## EXERCISE REQUIREMENTS
Can the data below be echoed back word for word?

--- Begin WORKING DATA ---

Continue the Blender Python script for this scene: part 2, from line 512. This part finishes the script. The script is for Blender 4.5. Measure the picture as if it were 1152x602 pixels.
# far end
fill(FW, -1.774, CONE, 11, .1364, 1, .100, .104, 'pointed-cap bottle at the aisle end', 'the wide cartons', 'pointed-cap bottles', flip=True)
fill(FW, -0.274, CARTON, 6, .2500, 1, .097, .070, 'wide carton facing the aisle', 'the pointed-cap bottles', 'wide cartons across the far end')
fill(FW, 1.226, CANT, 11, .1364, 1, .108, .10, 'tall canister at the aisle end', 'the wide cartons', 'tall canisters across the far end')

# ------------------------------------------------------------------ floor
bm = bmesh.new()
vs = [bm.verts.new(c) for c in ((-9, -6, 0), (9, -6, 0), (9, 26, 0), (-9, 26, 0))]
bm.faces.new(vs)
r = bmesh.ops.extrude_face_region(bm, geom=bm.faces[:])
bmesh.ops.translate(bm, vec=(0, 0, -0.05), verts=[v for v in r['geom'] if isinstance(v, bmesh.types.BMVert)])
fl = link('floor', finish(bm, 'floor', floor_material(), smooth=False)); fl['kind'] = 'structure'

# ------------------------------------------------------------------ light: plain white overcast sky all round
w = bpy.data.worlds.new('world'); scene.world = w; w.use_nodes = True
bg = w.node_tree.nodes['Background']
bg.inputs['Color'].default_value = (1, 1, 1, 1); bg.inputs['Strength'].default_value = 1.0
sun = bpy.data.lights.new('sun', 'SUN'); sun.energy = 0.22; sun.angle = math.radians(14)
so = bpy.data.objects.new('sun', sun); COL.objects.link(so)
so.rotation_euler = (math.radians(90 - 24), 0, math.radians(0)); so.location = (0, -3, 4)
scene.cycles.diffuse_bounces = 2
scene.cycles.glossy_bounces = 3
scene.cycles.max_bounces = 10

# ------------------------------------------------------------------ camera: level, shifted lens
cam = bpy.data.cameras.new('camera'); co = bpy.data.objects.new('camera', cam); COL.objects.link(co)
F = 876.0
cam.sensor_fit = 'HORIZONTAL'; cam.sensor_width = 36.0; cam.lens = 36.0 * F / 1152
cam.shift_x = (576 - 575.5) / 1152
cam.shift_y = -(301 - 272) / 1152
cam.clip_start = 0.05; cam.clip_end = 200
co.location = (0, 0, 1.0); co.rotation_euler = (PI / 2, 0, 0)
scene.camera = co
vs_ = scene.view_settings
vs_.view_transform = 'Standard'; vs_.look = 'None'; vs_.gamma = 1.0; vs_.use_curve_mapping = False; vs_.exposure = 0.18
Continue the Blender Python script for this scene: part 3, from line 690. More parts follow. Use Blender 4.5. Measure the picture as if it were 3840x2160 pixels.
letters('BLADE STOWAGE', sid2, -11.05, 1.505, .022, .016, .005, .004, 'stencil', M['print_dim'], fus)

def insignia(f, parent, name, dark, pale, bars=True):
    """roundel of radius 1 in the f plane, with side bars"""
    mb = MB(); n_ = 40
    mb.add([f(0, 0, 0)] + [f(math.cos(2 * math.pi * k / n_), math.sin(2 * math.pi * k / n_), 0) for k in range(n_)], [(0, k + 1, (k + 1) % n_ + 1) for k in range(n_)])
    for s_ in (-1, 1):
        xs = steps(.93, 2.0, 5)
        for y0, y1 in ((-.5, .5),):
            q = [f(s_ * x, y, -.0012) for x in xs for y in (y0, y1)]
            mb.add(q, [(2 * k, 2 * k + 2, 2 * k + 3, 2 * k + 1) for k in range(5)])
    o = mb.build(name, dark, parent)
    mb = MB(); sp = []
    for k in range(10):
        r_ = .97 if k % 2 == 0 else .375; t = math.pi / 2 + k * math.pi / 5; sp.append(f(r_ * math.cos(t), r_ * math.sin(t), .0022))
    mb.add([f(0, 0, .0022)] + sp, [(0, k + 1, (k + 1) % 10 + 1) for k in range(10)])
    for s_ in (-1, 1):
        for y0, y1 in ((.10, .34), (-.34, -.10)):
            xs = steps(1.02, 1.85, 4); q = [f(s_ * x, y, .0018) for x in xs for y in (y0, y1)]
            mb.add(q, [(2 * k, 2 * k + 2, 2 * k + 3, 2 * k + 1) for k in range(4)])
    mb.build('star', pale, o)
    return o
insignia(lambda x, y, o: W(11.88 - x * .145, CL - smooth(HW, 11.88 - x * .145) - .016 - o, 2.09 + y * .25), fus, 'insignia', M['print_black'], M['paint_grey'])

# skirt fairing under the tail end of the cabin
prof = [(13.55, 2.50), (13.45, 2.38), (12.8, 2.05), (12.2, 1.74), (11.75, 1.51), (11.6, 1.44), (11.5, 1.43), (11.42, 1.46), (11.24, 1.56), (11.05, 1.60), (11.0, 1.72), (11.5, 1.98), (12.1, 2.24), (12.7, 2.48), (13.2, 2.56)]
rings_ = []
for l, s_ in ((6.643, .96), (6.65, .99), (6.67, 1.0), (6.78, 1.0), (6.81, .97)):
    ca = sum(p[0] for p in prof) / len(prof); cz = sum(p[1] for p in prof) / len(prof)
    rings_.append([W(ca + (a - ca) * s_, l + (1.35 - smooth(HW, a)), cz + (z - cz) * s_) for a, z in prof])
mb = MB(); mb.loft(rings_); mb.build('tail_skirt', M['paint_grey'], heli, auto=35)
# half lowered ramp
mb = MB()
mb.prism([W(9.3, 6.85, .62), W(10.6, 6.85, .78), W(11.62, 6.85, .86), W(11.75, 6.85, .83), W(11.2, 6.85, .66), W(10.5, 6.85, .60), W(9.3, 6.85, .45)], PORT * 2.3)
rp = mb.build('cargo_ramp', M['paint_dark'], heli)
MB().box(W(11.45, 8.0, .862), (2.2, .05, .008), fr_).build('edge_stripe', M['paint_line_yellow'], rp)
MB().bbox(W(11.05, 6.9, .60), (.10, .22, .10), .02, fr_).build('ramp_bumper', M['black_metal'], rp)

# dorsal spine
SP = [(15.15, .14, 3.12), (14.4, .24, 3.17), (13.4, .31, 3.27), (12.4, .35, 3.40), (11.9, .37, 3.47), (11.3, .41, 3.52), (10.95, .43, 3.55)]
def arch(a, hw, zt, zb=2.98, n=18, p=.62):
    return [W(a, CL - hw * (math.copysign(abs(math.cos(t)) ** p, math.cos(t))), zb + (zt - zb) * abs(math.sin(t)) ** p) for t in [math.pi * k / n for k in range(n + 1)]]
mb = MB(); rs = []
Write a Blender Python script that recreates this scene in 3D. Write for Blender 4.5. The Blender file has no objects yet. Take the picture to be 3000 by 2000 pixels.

--- End WORKING DATA ---

## SOLUTION
Continue the Blender Python script for this scene: part 2, from line 512. This part finishes the script. The script is for Blender 4.5. Measure the picture as if it were 1152x602 pixels.
# far end
fill(FW, -1.774, CONE, 11, .1364, 1, .100, .104, 'pointed-cap bottle at the aisle end', 'the wide cartons', 'pointed-cap bottles', flip=True)
fill(FW, -0.274, CARTON, 6, .2500, 1, .097, .070, 'wide carton facing the aisle', 'the pointed-cap bottles', 'wide cartons across the far end')
fill(FW, 1.226, CANT, 11, .1364, 1, .108, .10, 'tall canister at the aisle end', 'the wide cartons', 'tall canisters across the far end')

# ------------------------------------------------------------------ floor
bm = bmesh.new()
vs = [bm.verts.new(c) for c in ((-9, -6, 0), (9, -6, 0), (9, 26, 0), (-9, 26, 0))]
bm.faces.new(vs)
r = bmesh.ops.extrude_face_region(bm, geom=bm.faces[:])
bmesh.ops.translate(bm, vec=(0, 0, -0.05), verts=[v for v in r['geom'] if isinstance(v, bmesh.types.BMVert)])
fl = link('floor', finish(bm, 'floor', floor_material(), smooth=False)); fl['kind'] = 'structure'

# ------------------------------------------------------------------ light: plain white overcast sky all round
w = bpy.data.worlds.new('world'); scene.world = w; w.use_nodes = True
bg = w.node_tree.nodes['Background']
bg.inputs['Color'].default_value = (1, 1, 1, 1); bg.inputs['Strength'].default_value = 1.0
sun = bpy.data.lights.new('sun', 'SUN'); sun.energy = 0.22; sun.angle = math.radians(14)
so = bpy.data.objects.new('sun', sun); COL.objects.link(so)
so.rotation_euler = (math.radians(90 - 24), 0, math.radians(0)); so.location = (0, -3, 4)
scene.cycles.diffuse_bounces = 2
scene.cycles.glossy_bounces = 3
scene.cycles.max_bounces = 10

# ------------------------------------------------------------------ camera: level, shifted lens
cam = bpy.data.cameras.new('camera'); co = bpy.data.objects.new('camera', cam); COL.objects.link(co)
F = 876.0
cam.sensor_fit = 'HORIZONTAL'; cam.sensor_width = 36.0; cam.lens = 36.0 * F / 1152
cam.shift_x = (576 - 575.5) / 1152
cam.shift_y = -(301 - 272) / 1152
cam.clip_start = 0.05; cam.clip_end = 200
co.location = (0, 0, 1.0); co.rotation_euler = (PI / 2, 0, 0)
scene.camera = co
vs_ = scene.view_settings
vs_.view_transform = 'Standard'; vs_.look = 'None'; vs_.gamma = 1.0; vs_.use_curve_mapping = False; vs_.exposure = 0.18
Continue the Blender Python script for this scene: part 3, from line 690. More parts follow. Use Blender 4.5. Measure the picture as if it were 3840x2160 pixels.
letters('BLADE STOWAGE', sid2, -11.05, 1.505, .022, .016, .005, .004, 'stencil', M['print_dim'], fus)

def insignia(f, parent, name, dark, pale, bars=True):
    """roundel of radius 1 in the f plane, with side bars"""
    mb = MB(); n_ = 40
    mb.add([f(0, 0, 0)] + [f(math.cos(2 * math.pi * k / n_), math.sin(2 * math.pi * k / n_), 0) for k in range(n_)], [(0, k + 1, (k + 1) % n_ + 1) for k in range(n_)])
    for s_ in (-1, 1):
        xs = steps(.93, 2.0, 5)
        for y0, y1 in ((-.5, .5),):
            q = [f(s_ * x, y, -.0012) for x in xs for y in (y0, y1)]
            mb.add(q, [(2 * k, 2 * k + 2, 2 * k + 3, 2 * k + 1) for k in range(5)])
    o = mb.build(name, dark, parent)
    mb = MB(); sp = []
    for k in range(10):
        r_ = .97 if k % 2 == 0 else .375; t = math.pi / 2 + k * math.pi / 5; sp.append(f(r_ * math.cos(t), r_ * math.sin(t), .0022))
    mb.add([f(0, 0, .0022)] + sp, [(0, k + 1, (k + 1) % 10 + 1) for k in range(10)])
    for s_ in (-1, 1):
        for y0, y1 in ((.10, .34), (-.34, -.10)):
            xs = steps(1.02, 1.85, 4); q = [f(s_ * x, y, .0018) for x in xs for y in (y0, y1)]
            mb.add(q, [(2 * k, 2 * k + 2, 2 * k + 3, 2 * k + 1) for k in range(4)])
    mb.build('star', pale, o)
    return o
insignia(lambda x, y, o: W(11.88 - x * .145, CL - smooth(HW, 11.88 - x * .145) - .016 - o, 2.09 + y * .25), fus, 'insignia', M['print_black'], M['paint_grey'])

# skirt fairing under the tail end of the cabin
prof = [(13.55, 2.50), (13.45, 2.38), (12.8, 2.05), (12.2, 1.74), (11.75, 1.51), (11.6, 1.44), (11.5, 1.43), (11.42, 1.46), (11.24, 1.56), (11.05, 1.60), (11.0, 1.72), (11.5, 1.98), (12.1, 2.24), (12.7, 2.48), (13.2, 2.56)]
rings_ = []
for l, s_ in ((6.643, .96), (6.65, .99), (6.67, 1.0), (6.78, 1.0), (6.81, .97)):
    ca = sum(p[0] for p in prof) / len(prof); cz = sum(p[1] for p in prof) / len(prof)
    rings_.append([W(ca + (a - ca) * s_, l + (1.35 - smooth(HW, a)), cz + (z - cz) * s_) for a, z in prof])
mb = MB(); mb.loft(rings_); mb.build('tail_skirt', M['paint_grey'], heli, auto=35)
# half lowered ramp
mb = MB()
mb.prism([W(9.3, 6.85, .62), W(10.6, 6.85, .78), W(11.62, 6.85, .86), W(11.75, 6.85, .83), W(11.2, 6.85, .66), W(10.5, 6.85, .60), W(9.3, 6.85, .45)], PORT * 2.3)
rp = mb.build('cargo_ramp', M['paint_dark'], heli)
MB().box(W(11.45, 8.0, .862), (2.2, .05, .008), fr_).build('edge_stripe', M['paint_line_yellow'], rp)
MB().bbox(W(11.05, 6.9, .60), (.10, .22, .10), .02, fr_).build('ramp_bumper', M['black_metal'], rp)

# dorsal spine
SP = [(15.15, .14, 3.12), (14.4, .24, 3.17), (13.4, .31, 3.27), (12.4, .35, 3.40), (11.9, .37, 3.47), (11.3, .41, 3.52), (10.95, .43, 3.55)]
def arch(a, hw, zt, zb=2.98, n=18, p=.62):
    return [W(a, CL - hw * (math.copysign(abs(math.cos(t)) ** p, math.cos(t))), zb + (zt - zb) * abs(math.sin(t)) ** p) for t in [math.pi * k / n for k in range(n + 1)]]
mb = MB(); rs = []
Write a Blender Python script that recreates this scene in 3D. Write for Blender 4.5. The Blender file has no objects yet. Take the picture to be 3000 by 2000 pixels.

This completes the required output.